The House and Senate have each passed USA PATRIOT Reauthorization Acts, H.R. 3199 and S. 3189. Both make permanent most of the expiring USA PATRIOT Act sections, occasionally in modified form. After amending two of the more controversial expiring sections, 206 (roving Foreign Intelligence Surveillance Act (FISA) wiretaps) and 215 (FISA tangible item access orders (business records-library records)), they postpone their expiration date, S. 1389 until December 31, 2009; H.R. 3199 until December 31, 2015. Both address questions raised as to the constitutionality of various "national security letter" (NSL) statutes by providing for review, enforcement and exceptions to the attendant confidentiality requirements in more explicit terms. S. 1389 limits its NSL adjustments to the statute that affords federal foreign intelligence investigators access to communications records; H.R. 3199 amends the communications, and the financial institution and credit bureau NSL statutes.

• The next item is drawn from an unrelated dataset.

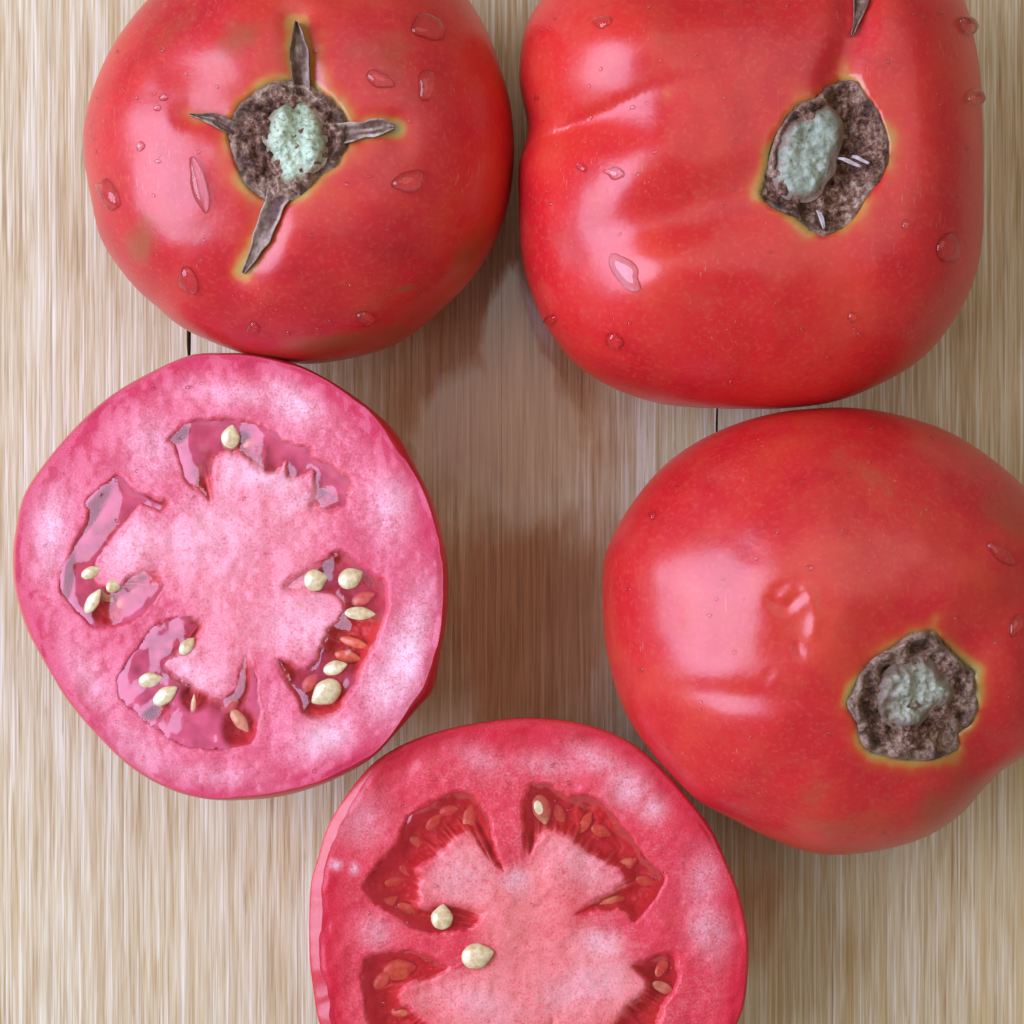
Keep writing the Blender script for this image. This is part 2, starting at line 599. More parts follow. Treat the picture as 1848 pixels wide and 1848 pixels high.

H.R. 3199 contains a substantial number of sections that have no counterpart in S. 1389, although many of them have been passed or reported by committee in one House or the other. Its treatment of seaport security, for example, is similar in many respects to that of S. 378, the Reducing Crime and Terrorism at America's Seaports Act of 2005, as reported by the Senate Judiciary Committee. Its first responder grant program sections are virtually identical to legislation which the House sent to the Senate as H.R. 1544. And its death penalty sections are reminiscent of sections found in H.R. 10 in the 108th Congress as reported the House Judiciary Committee.

H.R. 3199 alone permits wiretapping in the investigation of a greater range of federal crimes. It alone expands the use of forfeiture authority against money laundering particularly in terrorism cases. An abbreviated version of this report is available as CRS Report RS22216, USA PATRIOT Act Reauthorization in Brief.